Friday, June 8, 2007

Israel's lost 40 years

Los Angeles Times:

By Meir Shalev, MEIR SHALEV is the author of "A Pigeon and a Boy," to be published in the U.S. in October, and a columnist for the Israeli daily Yediot Aharonot. This was translated from Hebrew by Evan Fallenberg.

Forty years have passed, and Israel has indeed choked. The country is busy dealing with one matter: the occupation — the territories, the Palestinians, terror, holy sites, the establishment and evacuation of settlements. Forty years have passed, and Israel has neglected everything that the Israel of 1948 wished to occupy itself with: education, research, welfare, health.

'Forty years' is not just some round number. It is a period with traditional meaning, a number through which God tends to emphasize his will. The flood continued for 40 days and 40 nights; Moses remained on Mt. Sinai for 40 days and 40 nights; the Jewish people wandered the desert for 40 years; Jesus sequestered himself there for 40 days. It seems to me that God is sick of religious figures and generals and politicians who claim to speak in his voice. He is taking advantage of this mathematical moment and letting everyone know that now is the time to settle up.

Forty years after that great victory, he is showing us that it is not only the Palestinians who are paying the price of occupation and settlement; the Israelis are as well.

Forty years, and Israel is forced to decide which is more important: the lives of its sons and daughters or the graves of its ancestors.

Forty years of an army whose main occupation has been manning roadblocks, detaining suspects, assassinating enemies and guarding settlements have brought us to the high level of arrogance and low level of capability that the Israeli Defense Forces displayed during last year's war in Lebanon.

Forty years of deceitful, villainous dealing in the occupied territories have caused corruption to seep into our own politics and society.

Forty years, and we must come to terms with the fact that Israel cannot cultivate democracy at home and apartheid in the backyard. ...

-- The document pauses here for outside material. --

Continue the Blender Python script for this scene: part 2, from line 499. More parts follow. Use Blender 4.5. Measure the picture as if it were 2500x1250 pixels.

I was born during the War of Independence, which was foisted on us by our neighbors who refused to accept the partition of Palestine and thereby brought defeat and disaster upon themselves. I fought in the Six-Day War, which led Israelis to err in a similar fashion. Extremism, fanaticism, stupidity, being drunk with power, the bad mixture of politics and religion — all these have caused us to make unwise decisions.

The settlements continue to grow and expand; terror is getting stronger, hatreds deepening. But the principle introduced 60 years ago is as right now as it was then: partition. Two nations, two states. Israel must give up the land it took over in 1967. The Palestinians must relinquish lands they lost in 1948. But neither side has leaders with the courage and the ability and the preeminence to make big decisions.

In another year both Israel and I will turn 60. Neither of us is young anymore, but I am pleased to report that I look far better. Israel cannot hear anymore, doesn't see well, can't really grasp matters or understand clearly. Worst of all, Israel refuses to undergo the operation that would return it to good health.